### [STATED TASK]
Select, from the data, each line where "wide" occurs.

### [GIVEN MATERIAL]
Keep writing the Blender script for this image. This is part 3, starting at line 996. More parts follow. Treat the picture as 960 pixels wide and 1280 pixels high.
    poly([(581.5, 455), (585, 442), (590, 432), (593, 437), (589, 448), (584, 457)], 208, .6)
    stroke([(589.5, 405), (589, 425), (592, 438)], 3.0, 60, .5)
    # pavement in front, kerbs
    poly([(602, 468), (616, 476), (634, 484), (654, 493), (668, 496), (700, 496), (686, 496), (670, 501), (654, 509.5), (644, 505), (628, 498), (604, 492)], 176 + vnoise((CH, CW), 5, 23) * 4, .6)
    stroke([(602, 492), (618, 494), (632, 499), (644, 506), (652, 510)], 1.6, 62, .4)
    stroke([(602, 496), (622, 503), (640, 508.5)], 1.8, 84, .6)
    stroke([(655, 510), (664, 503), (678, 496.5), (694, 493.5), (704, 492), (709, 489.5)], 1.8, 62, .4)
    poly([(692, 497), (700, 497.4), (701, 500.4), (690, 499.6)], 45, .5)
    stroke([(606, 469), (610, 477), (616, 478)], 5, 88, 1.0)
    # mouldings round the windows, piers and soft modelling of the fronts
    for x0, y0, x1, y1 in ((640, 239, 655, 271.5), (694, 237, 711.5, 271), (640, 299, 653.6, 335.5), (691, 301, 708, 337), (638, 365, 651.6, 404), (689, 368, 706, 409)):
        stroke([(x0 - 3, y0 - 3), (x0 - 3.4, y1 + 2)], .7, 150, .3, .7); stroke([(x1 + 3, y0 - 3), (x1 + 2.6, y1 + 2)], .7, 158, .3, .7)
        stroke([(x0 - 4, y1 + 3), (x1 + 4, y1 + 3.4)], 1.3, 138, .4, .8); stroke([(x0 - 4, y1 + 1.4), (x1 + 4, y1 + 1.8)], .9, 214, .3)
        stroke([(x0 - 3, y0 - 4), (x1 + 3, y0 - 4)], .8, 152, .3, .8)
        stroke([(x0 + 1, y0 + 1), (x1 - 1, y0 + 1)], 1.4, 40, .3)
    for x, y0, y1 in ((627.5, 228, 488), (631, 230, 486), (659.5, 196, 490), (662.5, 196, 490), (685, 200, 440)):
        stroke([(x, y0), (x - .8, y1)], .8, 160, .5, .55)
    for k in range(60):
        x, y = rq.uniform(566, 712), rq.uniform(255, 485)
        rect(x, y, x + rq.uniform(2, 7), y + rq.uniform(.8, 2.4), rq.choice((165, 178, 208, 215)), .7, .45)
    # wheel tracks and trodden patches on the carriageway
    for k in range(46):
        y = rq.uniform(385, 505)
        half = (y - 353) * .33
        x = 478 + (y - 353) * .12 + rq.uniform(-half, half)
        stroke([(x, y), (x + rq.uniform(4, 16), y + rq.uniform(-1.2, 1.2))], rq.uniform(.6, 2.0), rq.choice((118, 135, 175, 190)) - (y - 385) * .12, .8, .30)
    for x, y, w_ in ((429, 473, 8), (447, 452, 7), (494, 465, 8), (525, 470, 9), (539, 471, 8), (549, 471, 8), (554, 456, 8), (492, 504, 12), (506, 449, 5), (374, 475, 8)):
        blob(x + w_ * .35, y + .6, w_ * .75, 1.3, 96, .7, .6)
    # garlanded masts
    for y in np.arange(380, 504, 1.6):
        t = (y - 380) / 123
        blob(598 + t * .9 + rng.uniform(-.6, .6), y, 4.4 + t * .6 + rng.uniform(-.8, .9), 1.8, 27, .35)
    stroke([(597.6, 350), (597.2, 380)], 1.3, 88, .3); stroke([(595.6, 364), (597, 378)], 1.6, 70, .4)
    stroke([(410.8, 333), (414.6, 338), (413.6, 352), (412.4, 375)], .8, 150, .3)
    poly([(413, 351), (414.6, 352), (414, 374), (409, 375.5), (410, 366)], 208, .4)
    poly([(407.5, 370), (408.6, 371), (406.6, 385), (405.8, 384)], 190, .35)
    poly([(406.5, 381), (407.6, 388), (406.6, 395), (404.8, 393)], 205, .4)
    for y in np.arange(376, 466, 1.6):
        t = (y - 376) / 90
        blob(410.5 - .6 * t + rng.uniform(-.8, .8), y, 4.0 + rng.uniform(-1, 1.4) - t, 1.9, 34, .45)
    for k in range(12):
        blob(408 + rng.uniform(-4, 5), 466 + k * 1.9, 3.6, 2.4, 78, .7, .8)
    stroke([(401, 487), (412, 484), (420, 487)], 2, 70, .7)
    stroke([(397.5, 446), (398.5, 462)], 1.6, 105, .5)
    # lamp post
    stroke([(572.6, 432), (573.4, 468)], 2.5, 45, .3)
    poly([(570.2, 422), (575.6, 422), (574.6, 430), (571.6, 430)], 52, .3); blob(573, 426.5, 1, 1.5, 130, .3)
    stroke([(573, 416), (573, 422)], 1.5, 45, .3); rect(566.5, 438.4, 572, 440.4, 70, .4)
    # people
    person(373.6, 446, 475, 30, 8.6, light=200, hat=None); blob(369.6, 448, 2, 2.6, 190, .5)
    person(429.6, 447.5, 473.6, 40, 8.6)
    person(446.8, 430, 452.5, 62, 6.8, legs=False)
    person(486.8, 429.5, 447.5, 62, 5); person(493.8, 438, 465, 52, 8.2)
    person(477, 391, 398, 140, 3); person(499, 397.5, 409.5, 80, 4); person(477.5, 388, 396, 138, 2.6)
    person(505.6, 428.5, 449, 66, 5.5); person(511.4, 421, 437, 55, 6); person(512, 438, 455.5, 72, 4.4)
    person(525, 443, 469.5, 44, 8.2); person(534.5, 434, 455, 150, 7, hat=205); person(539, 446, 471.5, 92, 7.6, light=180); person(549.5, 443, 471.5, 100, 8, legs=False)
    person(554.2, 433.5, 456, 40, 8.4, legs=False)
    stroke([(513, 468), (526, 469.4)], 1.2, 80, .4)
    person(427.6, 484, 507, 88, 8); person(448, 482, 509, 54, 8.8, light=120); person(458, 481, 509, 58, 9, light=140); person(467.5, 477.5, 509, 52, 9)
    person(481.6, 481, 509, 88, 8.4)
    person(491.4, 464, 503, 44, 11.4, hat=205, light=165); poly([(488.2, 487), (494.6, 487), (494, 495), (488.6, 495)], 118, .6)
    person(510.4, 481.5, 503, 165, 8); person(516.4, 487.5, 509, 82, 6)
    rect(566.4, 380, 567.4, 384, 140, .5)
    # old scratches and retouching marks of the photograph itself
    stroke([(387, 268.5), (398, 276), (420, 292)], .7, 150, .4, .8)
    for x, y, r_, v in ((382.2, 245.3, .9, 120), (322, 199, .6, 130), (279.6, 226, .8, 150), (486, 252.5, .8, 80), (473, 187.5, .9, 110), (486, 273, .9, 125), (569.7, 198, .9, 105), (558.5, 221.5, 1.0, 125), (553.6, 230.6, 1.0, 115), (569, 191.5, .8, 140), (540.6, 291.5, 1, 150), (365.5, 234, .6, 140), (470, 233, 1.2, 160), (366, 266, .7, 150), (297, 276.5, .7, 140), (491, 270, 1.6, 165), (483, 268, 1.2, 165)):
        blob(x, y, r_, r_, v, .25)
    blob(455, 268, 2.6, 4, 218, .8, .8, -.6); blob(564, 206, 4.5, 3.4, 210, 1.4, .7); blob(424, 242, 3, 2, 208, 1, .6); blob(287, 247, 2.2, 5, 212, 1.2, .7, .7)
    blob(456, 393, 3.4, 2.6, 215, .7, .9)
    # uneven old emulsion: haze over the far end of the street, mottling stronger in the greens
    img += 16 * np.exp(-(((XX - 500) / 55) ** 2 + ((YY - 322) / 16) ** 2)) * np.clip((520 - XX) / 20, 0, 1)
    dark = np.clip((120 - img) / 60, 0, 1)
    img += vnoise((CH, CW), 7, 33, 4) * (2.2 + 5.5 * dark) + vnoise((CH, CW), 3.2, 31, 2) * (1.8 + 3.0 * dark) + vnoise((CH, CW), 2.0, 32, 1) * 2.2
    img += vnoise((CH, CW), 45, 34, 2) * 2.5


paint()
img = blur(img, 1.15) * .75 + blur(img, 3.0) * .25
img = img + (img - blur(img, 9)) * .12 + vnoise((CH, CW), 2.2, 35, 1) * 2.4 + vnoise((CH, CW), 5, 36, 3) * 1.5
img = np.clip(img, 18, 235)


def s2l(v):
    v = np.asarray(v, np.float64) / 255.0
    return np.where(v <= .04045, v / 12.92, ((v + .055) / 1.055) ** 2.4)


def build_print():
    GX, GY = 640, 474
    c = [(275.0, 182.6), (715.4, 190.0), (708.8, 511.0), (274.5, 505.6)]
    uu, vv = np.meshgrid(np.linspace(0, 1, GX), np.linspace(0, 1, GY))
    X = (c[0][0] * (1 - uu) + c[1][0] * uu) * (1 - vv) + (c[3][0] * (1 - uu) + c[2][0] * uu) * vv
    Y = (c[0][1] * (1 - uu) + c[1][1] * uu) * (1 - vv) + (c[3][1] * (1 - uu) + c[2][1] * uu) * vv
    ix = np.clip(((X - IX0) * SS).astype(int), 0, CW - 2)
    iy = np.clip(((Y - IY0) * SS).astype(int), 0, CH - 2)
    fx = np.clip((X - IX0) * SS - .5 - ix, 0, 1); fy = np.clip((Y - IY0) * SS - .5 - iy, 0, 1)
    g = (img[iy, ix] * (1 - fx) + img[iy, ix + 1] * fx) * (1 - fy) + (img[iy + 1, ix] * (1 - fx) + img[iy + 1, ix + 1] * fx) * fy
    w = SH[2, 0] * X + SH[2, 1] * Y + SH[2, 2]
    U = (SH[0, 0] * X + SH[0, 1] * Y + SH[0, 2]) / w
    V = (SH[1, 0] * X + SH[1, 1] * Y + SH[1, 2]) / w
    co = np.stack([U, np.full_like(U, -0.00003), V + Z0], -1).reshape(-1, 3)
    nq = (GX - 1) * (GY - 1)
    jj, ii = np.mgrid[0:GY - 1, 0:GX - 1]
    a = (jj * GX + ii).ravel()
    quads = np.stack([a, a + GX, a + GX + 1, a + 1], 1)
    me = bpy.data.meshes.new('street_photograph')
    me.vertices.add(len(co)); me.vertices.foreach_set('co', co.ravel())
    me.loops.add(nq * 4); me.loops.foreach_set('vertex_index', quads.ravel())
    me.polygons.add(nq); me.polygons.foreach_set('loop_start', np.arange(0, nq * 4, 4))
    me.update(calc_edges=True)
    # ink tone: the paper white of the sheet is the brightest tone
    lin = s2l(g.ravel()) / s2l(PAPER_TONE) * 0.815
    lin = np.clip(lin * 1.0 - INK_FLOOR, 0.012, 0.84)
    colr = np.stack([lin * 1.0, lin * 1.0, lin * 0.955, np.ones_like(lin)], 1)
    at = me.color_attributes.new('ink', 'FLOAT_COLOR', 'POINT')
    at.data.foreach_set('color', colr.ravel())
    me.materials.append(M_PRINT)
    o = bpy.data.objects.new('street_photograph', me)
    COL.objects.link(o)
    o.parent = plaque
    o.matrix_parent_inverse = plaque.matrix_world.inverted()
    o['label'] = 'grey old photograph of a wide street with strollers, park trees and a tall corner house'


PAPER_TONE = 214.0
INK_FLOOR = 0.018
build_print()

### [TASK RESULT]
Keep writing the Blender script for this image. This is part 3, starting at line 996. More parts follow. Treat the picture as 960 pixels wide and 1280 pixels high.
    o['label'] = 'grey old photograph of a wide street with strollers, park trees and a tall corner house'